India misread the situation?

Or you could ask if India has misread the ongoing political struggle in the heart of the Indian Ocean, for the second time in the last four years. The first time was when India's former High Commissioner to the Maldives, A.K. Pandey, sent home reports on the eve of the 2008 elections that Nasheed and his Maldivian Democratic Party (MDP) were hardly a force and that India, a rising regional power, must be pragmatic and continue to support the still-powerful Gayoom and his outfit.

But as the MDP grew in size and force, India swiftly changed tack and A.K. Pandey was soon packed off and in his place was brought D.M. Mulay, who has handled the Maldives with deft grace these last few years.

One wonders, however, if it was his reports that contributed to New Delhi jumping the gun on February 8, when within a day of Nasheed's resignation, the Ministry of External Affairs issued a press release and none other than Prime Minister Manmohan Singh also spoke to the new President, assuring him of India's cooperation in all matters.

The speed with which the largest democracy in the world abandoned, by all accounts, the youngest democracy in the world has left several people terribly bewildered. Was this the result of an accumulated pragmatism that runs freely in the heart of New Delhi's foreign policy establishment these days, especially as Foreign Minister S.M. Krishna is widely considered to be an absentee figure in this part of South Block?

Certainly, pragmatism has its benefits, and the art of foreign policy-making cannot be mixed with something as ephemeral as friendships, including with democrats. Certainly, too, the Prime Minister's special envoy to the Maldives, M. Ganapathi, a top diplomat in the Foreign Office, has told Nasheed when he met him on Friday in Male, that Nasheed and his family will be safe under the new dispensation.

But as Nasheed pointed out to this reporter, on the phone from Male, this assurance is hardly enough. Meanwhile, in India and abroad, people are watching to see if India, the most powerful country in the region, can ensure that Waheed stops the savage crackdown that the Maldivian security forces are continuing to heap upon Nasheed's hapless MDP supporters.

If all foreign policy is a function of national interest, then India must ask itself if the Waheed government is really an ideal partner in the Maldives, or if he is really a mukhauta or a mask of Gayoom. If Waheed is really Gayoom's puppet — certainly, the new President has not one party member in Parliament, nor any councillors; he has been unable to form his own Cabinet, leave alone a government of national unity — then India should be more than worried.

But New Delhi has already decided that Waheed's government is a legitimate one and that Nasheed's crisis is largely one of his own making. Government sources say that Nasheed was repeatedly asked by High Commissioner Mulay, even a few hours before he resigned, whether he needed any assistance from India, and Nasheed said no.

On his part, Nasheed — on whom the realisation is beginning to dawn that his friend and partner, India, has dumped him — points out that he “resigned” because he wanted to avoid bloodshed, which would have been inevitable if he had decided to resist. Surrounded by security forces, Nasheed said, he could hardly have asked Mulay for protection.

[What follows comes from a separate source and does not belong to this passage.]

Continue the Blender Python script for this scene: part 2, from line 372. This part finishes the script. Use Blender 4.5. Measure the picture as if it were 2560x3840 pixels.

As delegations from the U.S., the Commonwealth and the European Union set up camp in Male to figure a way out of the crisis, the world is looking to India to lead. It has all the credentials to do so — in fact, some parts of Lakshadweep even speak Dhivehi , the national language of the Maldives — especially if it believes that the Maldives is a part of its South Asian sphere of influence.

Whether or not Nasheed returns to a jail, this time under Waheed, the simple question remains: will India grasp the immensely fragile moment at hand, ensure that peace and stability return to the Maldives and that fresh elections are held, sooner than later?

If it does, it will be setting an example to the regime not only in Male or elsewhere in South Asia, but across the Asian arc littered with authoritarian rulers of all colours. If not, it could be making its second, strategic mistake in this Indian Ocean island. This time around, though, the error could take much longer to heal.